The Zorki has no framelines. It is just a viewfinder with light rangefinder patch in the middle. It's fun to use in good light but I wouldn't fancy using it anywhere too dark. You have to remember to wind it on before changing the shutter speed and not to turn the shutter dial between either bulb and 1/30 or 1/30 and 1/1000 (check instructions to be safe).
 
I am planning to sell mine as I just don't use it much. It is obviously not as good as say an M2 or M3, a bit 'rough and ready' in comparison but it is fun to use and great value. Don't recall mine having framelines but dead easy to use.
Yea that’s what I thought. I’ve always wanted a rangefinder since getting my canon slr but the price of decent fully manual ones are beyond what I want to pay since I’ve never tried one before. So price plus looks is why I’ve been looking at the zorki
I have an Olympus trip 35 but that’s not really the same lol
 
With no framelines, I'd guess not a big deal, since you're guessing anyway... lack of framelines does seem like a big deal in an interchangeable lens rangefinder!
 
IS the lack in f parallax correction a big deal?
If you are doing close-ups it matters a great deal. For landscapes, it does not matter at all. For portraits, learn to keep the subject slightly to one corner.
 
I used my Fed 2 with 52mm Industar lens and the Jupiter 12 35mm lens without any issues for a good few years. I had the basic plastic accessory viewfinder for the 35mm. If I thought about it I would try aiming the camera to compensate for parallax at close focus distances but didn't always remember to. You can always frame slightly loose to give yourself some leeway and then crop afterwards when processing. I have the turret viewfinder now which has manual parallax adjustment on it.
 
With no framelines, I'd guess not a big deal, since you're guessing anyway... lack of framelines does seem like a big deal in an interchangeable lens rangefinder!
I believe it’s already set for 50mm, which is all Id really use anyway
 
It's never been an issue for me with my Zorki, or my Leica IIIf, which is also a 50mm FoV finder with no frame lines.

The only camera I'm aware of that has proper parallax compensation is Leica M. In those, the whole frame line rectangle moves to the bottom right as you focus closer. Everything else, at best, has additional marks to show you how much the shift is for closest focus, but you still have to estimate for anything in between. You can estimate the shift and slightly move the camera just before you take the shot, but if you're framing tightly, there's still the risk of cutting something off. The easiest way to deal with it is to frame a little wider to compensate, and crop later. For any viewfinder camera, framing isn't an exact science, and for most, there's a bit of guesstimation involved.
 
I
It's never been an issue for me with my Zorki, or my Leica IIIf, which is also a 50mm FoV finder with no frame lines.
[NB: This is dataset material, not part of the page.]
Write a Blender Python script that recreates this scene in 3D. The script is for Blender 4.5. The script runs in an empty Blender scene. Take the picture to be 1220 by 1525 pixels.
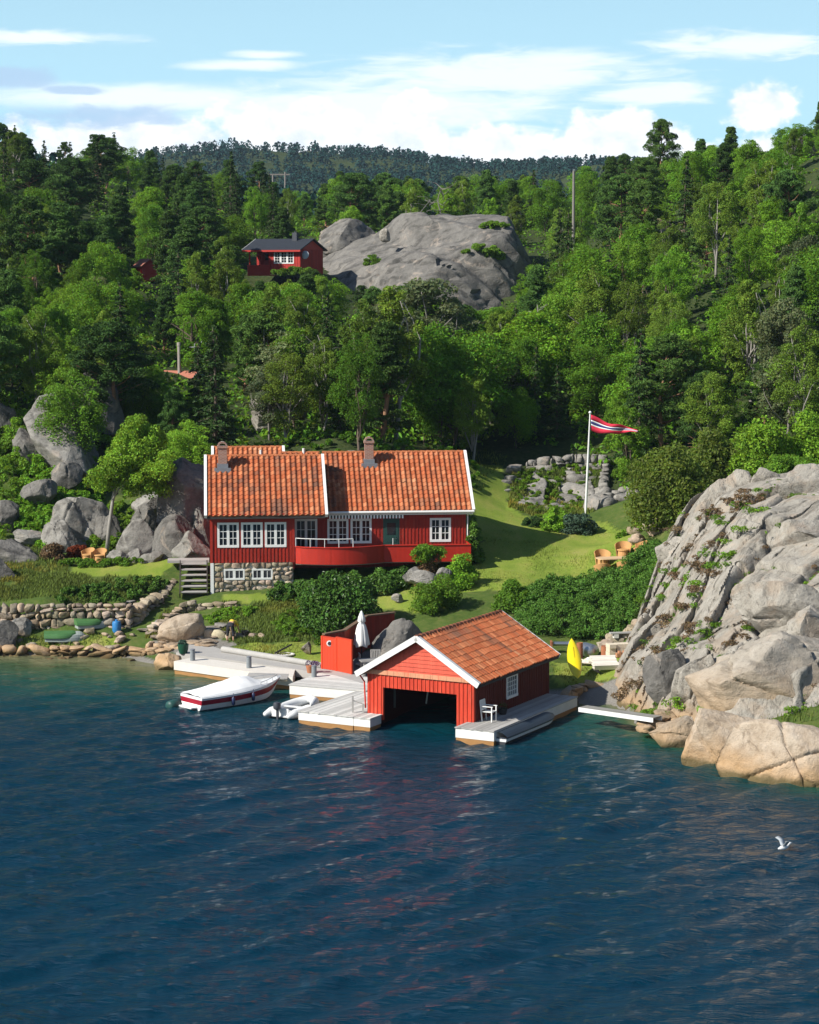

The only camera I'm aware of that has proper parallax compensation is Leica M. In those, the whole frame line rectangle moves to the bottom right as you focus closer. Everything else, at best, has additional marks to show you how much the shift is for closest focus, but you still have to estimate for anything in between. You can estimate the shift and slightly move the camera just before you take the shot, but if you're framing tightly, there's still the risk of cutting something off. The easiest way to deal with it is to frame a little wider to compensate, and crop later. For any viewfinder camera, framing isn't an exact science, and for most, there's a bit of guesstimation involved.
I suppose it depends how cheaply I can find one for really, if it get towards £50 I’d rather get something better, around £25 and a zorki would be fine
 
The only camera I'm aware of that has proper parallax compensation is Leica M. In those, the whole frame line rectangle moves to the bottom right as you focus closer. Everything else, at best, has additional marks to show you how much the shift is for closest focus, but you still have to estimate for anything in between. You can estimate the shift and slightly move the camera just before you take the shot, but if you're framing tightly, there's still the risk of cutting something off. The easiest way to deal with it is to frame a little wider to compensate, and crop later. For any viewfinder camera, framing isn't an exact science, and for most, there's a bit of guesstimation involved.

I've used 3 rangefinders, the Canonet QL17, the Leitz Minolta CL, and the Bessa R3A and all have automatic parallax compensation, with moving framelines.